Excellent observation.

Dave said...

I met Barkin at a party a year or so ago.

She seemed like a ditz.

Christy said...

Knoxgirl, my comment comes from "... while describing her jewelry, much of which she said she chose herself."

JorgXMcKie said...

Gotta admit, emeralds are more 'fun' and prettier than diamonds. I hope someday I can afford a nice one for my blonde wife. 'Course, I didn't marry her for an accessory.

( ;->=

Jennifer said...

I really dig Ellen Barkin. She's classy, intelligent and so stylish. And rumored to be finding comfort in George Clooney's arms. Not a bad spot to be.

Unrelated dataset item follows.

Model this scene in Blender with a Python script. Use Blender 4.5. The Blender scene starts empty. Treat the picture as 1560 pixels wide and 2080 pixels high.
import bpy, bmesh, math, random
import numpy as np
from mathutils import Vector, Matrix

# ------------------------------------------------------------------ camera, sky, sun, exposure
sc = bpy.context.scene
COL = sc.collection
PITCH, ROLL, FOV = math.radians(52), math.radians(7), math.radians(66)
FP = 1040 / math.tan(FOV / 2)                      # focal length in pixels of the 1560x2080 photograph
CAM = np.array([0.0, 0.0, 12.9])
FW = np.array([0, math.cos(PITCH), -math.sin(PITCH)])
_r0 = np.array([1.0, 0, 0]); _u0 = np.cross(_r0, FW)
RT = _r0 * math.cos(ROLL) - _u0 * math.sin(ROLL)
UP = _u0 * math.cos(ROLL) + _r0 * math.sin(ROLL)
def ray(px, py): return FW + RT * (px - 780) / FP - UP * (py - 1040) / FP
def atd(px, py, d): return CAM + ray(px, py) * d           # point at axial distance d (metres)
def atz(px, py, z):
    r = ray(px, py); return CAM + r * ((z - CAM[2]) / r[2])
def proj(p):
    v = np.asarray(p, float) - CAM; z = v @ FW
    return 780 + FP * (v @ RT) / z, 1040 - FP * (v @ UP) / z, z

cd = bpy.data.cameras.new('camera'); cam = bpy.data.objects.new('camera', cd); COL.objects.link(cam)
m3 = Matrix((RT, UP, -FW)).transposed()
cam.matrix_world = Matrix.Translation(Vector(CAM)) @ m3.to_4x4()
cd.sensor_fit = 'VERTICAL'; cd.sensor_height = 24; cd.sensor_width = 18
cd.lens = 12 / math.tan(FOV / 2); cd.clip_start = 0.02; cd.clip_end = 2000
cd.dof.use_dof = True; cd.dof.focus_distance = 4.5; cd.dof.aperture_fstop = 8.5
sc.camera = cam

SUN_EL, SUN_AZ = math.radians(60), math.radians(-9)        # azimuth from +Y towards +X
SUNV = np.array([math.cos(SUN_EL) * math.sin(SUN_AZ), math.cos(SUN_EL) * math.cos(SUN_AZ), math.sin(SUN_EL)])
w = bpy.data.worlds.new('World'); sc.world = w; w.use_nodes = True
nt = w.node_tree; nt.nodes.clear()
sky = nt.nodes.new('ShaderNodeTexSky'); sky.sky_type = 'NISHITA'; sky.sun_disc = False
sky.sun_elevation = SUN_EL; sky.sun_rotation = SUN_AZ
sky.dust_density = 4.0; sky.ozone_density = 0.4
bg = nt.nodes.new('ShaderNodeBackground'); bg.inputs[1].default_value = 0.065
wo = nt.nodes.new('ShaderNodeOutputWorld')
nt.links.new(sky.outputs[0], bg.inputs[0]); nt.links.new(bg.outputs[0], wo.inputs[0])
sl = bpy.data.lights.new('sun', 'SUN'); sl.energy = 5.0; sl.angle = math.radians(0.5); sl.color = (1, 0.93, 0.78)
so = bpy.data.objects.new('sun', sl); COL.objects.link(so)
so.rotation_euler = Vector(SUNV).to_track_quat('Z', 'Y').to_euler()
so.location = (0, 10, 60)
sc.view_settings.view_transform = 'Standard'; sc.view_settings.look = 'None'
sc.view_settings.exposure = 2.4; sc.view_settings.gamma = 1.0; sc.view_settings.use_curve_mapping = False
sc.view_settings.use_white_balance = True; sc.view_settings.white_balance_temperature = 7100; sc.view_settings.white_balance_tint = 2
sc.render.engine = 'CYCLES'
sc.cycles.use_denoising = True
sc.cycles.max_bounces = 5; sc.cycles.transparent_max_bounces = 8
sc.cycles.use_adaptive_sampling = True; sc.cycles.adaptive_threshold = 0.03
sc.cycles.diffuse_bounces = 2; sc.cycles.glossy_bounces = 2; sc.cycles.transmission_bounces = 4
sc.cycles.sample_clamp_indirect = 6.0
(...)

An accessory being accessorized is quite clever. I may just be buying the story hook, line and sinker but she really does seem to be quite shaken by the breakup. Or she did in Vogue last month.

cokaygne said...

Hey thanks for the link to all those IMDB lines. "Gentlemen Prefer Blondes" seems wittier than most movies made in the last ten years or so. Did they write such great diologue because they couldn't do spectacular special effects and were prohibited from showing much skin?

Ann Althouse said...

cokaygne, it was originally a book (by the extremely clever Anita Loos) and then a stage musical. But many people think Marilyn Monroe and Jane Russell side-by-side is about as special as an effect can get.

Atticus said...

george:
I'd forgotten that Ellen Barkin was in Diner, but I do remember that scene. Great movie. I liked Barkin playing Duvall's daughter in Tender Mercies and the scene where she recalls how he used to sing "On the Wings of a Dove" to her. Another great movie, but then it has Duvall. How could it miss?

Zach said...

Heck, some of us think Marilyn Monroe side-by-side is as special as an effect can get.